For most, the simplest answer is Saddam Hussein. The answer is quite acceptable. The financial and logistical support that former Iraqi dictator granted to MEK was nothing secret. The group was actually Saddam’s private army during the Iran-Iraq war and the suppression of Iraqi people’s uprisings after the war.
After the fall of Saddam Hussein a video revealed MEK agents receiving boxes of dollars from Iraqi intelligence officers. However, this does not seem to be enough to run a cult of a few thousand rank and files, bribing Western politicians with big sums of speaking fees and funding western far right parties to win the election.
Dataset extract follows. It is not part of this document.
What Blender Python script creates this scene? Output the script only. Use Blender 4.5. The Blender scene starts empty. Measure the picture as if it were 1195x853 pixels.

Investigating former members’ testimonies and arguments made by experts, you will reach to a common answer that includes Saudi Arabia as the main sponsor of MEK. Massoud Khodabendeh, a former high-ranking MEK official confirmed long-held suspicions that Saudi Arabia has been financing the MEK since Saddam’s era. In an interview with Jordanian news outlet Al-Bawaba in December 2018, he asserted that he oversaw the transfer of hundreds of millions of dollars’ worth of materials including gold and Rolex watches. [1]

Massoud Khodabandeh explained that 3 tons of solid gold, a minimum of four suitcases of customized Rolex watches and fabric that had been used to cover the Muslim holy site of Kaaba in Mecca were among the commodities shipped from Saudi Arabia to MEK operatives in Baghdad. From there, the valuables would be sold on the black market in Jordan’s capital, Amman, to Saudi-aligned merchants. [2]
This was confirmed by the well-known historian Ervand IAbrahamian, a professor at the City University of New York and author of the definitive academic work on the group’s history, “The Iranian Mojahedin”.”The money definitely comes from Saudis,”he told Aron Merat of the Guardian.”There is no one else who could be subsidising them with this level of finance.”[3]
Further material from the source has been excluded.